Here is another remarkably strange saying of the Lord. The Lord answered the disciples request for more faith by telling them that ‘mustard seed’-like faith would be more than enough. I think I’ve misunderstood this for most of my life thinking that the Lord is only talking about the size of the seed. Indeed some translations include the phrase ‘as small as’ or ‘the size of,’ but this phrase is simply not in the original text. It simply says: “If you have faith as a mustard seed . . .”

This makes me wonder how else faith could be like a mustard seed. Here are three distinctive things:
Size (apparently Powerless). Surely the Lord is highlighting the mustard seed’s small stature — it being one of the smallest seeds. And its smallness hints at its weakness. This seed more than any other is likely to get lost, crushed or forgotten.
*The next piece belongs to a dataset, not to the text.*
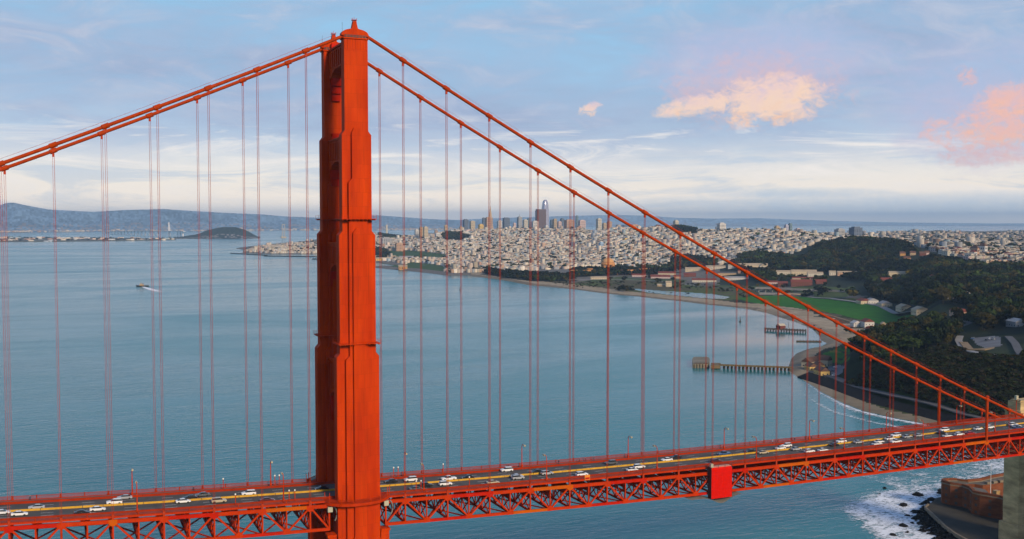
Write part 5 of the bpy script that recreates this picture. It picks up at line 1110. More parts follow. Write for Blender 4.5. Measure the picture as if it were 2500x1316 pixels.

Persistence. The fact that this is a seed, also hints that, although the seed is small and apparently weak, it’s still able to survive, even hundreds of years and maintain its potency. Which brings me to the third point:
Potential. I think this more than anything is what the Lord is trying to get at. The fact that the Lord likens faith to a seed – any seed for that matter – is significant. A seed’s value is not in its present state, but in its potential. A grass seed will do you little good sitting on a shelf, but scatter it on the ground and it creates a lush carpet to walk on.

So we can expect our faith to be both weak and strong at the same time. The paradox of the seed should encourage us to put our apparently weak faith to work. In time we’ll see wildly out-of-proportion outcomes because of the power of God in it.